The platform uses a multi-issuer request-for-quote system, and a full trade-booking suite with term sheet delivery and compliance reports. The platform's data scientists have designed more than 25 reports to support management information needs and a dashboard to provide greater ease of use. The platform's interactive business intelligence tool, Contineo I/O, gives banks information on what clients are buying and selling, and also on its performance in request-for-quote orders with clients.
Having learned what enhancements private banks and dealing desks wanted to see, and with solid input from the platform's backers, this year saw the team begin to address what they were missing in their current process. Munoz says Contineo built new features into its network, including user interface changes to make the workflow simpler, and functional changes to the sending and receiving of information over networks.
Positive feedback loop
The next stage was showcasing the benefits of the platform's data offering to clients - such as best execution, compliance and regulatory reports - and showing dealers where flows were happening, to create more opportunity for users to push products to their clients. As the firm learns from clients, it incorporates their feedback into the network and releases a new version of the application every month.

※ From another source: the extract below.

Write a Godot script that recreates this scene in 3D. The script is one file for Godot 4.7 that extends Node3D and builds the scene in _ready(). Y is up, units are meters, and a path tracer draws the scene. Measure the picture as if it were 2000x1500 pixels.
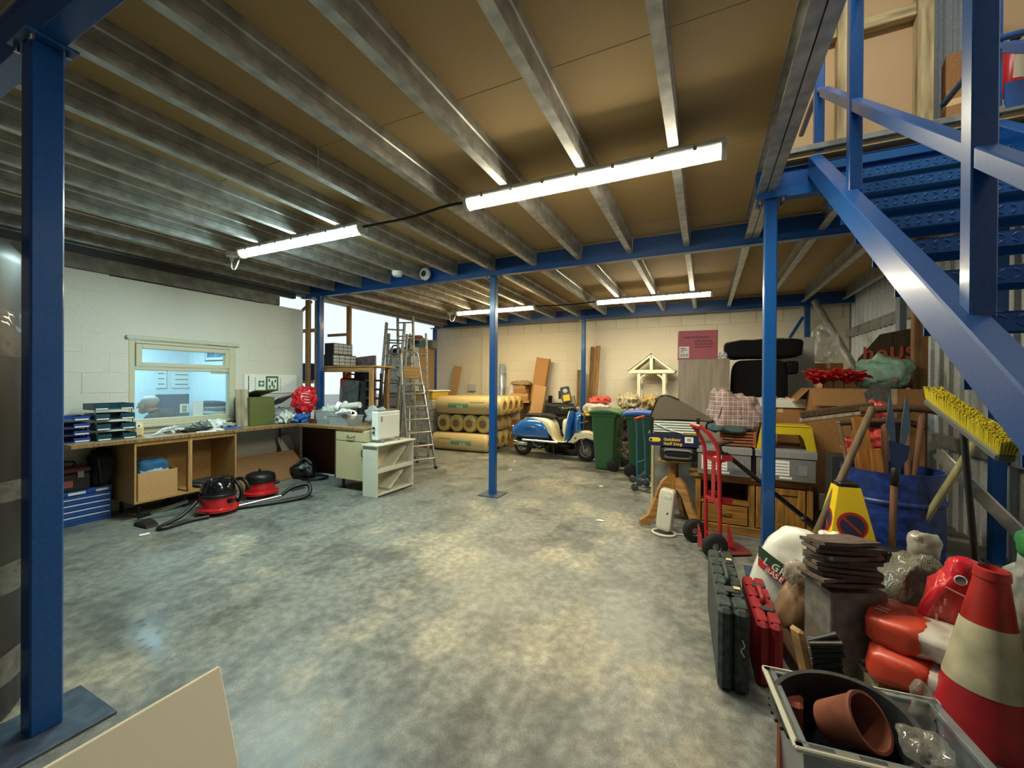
extends Node3D
# A storage bay under a blue steel mezzanine. u = right, y = up, d = depth away from the camera: W(u, y, d).

func _ready() -> void:
	var cam := Camera3D.new()
	cam.name = "camera"
	cam.keep_aspect = Camera3D.KEEP_HEIGHT
	cam.fov = rad_to_deg(2.0 * atan(750.0 / 797.0))
	cam.near = 0.05
	cam.far = 200.0
	cam.transform = Transform3D(Basis.from_euler(Vector3(-0.00366, 0.4417, 0.00628)), Vector3(0, 1.5, 0))
	add_child(cam)
	cam.current = true
	var env := Environment.new()
	env.background_mode = Environment.BG_COLOR
	env.background_color = Color(0.9, 0.96, 1.0)
	env.background_energy_multiplier = 0.46
	env.ambient_light_source = Environment.AMBIENT_SOURCE_DISABLED
	env.tonemap_mode = Environment.TONE_MAPPER_LINEAR
	env.tonemap_exposure = 2.5
	env.sdfgi_enabled = true
	env.ssao_enabled = true
	env.ssil_enabled = true
	var we := WorldEnvironment.new()
	we.name = "environment"
	we.environment = env
	add_child(we)
	rng.seed = 7
	make_materials()
	# the four battens: place, tint, energy
	batten(-0.82, 2.82, WARM, 3.6, 1.86, "bright fluorescent batten nearest the camera, with a black cable at its left end")
	batten(-3.82, 2.86, COOL, 3.2, 1.84, "cool white fluorescent batten hanging in front of the office window wall")
	batten(-3.80, 7.20, AMBER, 3.2, 1.76, "warm fluorescent batten behind the middle blue post, near the daylight opening")
	batten(-0.83, 7.20, WARM, 3.2, 1.86, "fluorescent batten hanging over the scooter and the wheelie bins, beyond the middle beam")
	office_lamp()
	upper_lamp()
	hall()
	mezzanine()
	posts_and_beams()
	staircase()
	left_wall()
	back_and_right_walls()
	upstairs()
	zone_bench()
	zone_racks()
	zone_back()
	zone_centre_right()
	zone_tools()
	zone_front()
	small_things()

const WARM := Color(1.0, 0.95, 0.82)
const COOL := Color(0.86, 1.0, 0.98)
const AMBER := Color(1.0, 0.9, 0.68)
var rng := RandomNumberGenerator.new()
var used := {}
var mats := {}
var tex := {}

func W(u: float, y: float, d: float) -> Vector3:
	return Vector3(u, y, -d)

func rr(a: float, b: float) -> float:
	return rng.randf_range(a, b)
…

While one senior executive at a private bank observes that only a minority of his peers are transacting on Contineo at the moment, he expects that to change. "[At the] beginning of next year, all our flow will go onto the platform," he says. "[Now] it's actually just a small amount of the trades, but we really need to streamline our processes. The idea is clearly to have everything on the platform going forward."
The current Excel- and email-based practices used in Asia may be clunky, but they work well, he adds, and any new system needs getting used to: "I definitely think it's going to happen, but some banks will move quicker than others. Even on our side it's taking some time, so there is not huge flow happening there. But by the beginning of next year when we move everything to the platform, that's when you will see pick-up. The same is true for other banks."
Despite being based in Hong Kong, the platform sees about 85% of its business from Singapore, where the Asia-Pacific private wealth management industry is concentrated. The platform's planned opening in Europe is still on the cards, says Munoz - subject to finding the right partners. Meanwhile, a physical expansion to Singapore, where the firm already has a datacentre, is planned for next year. This will comprise a client engagement team and a support team of around three people to begin with, he adds.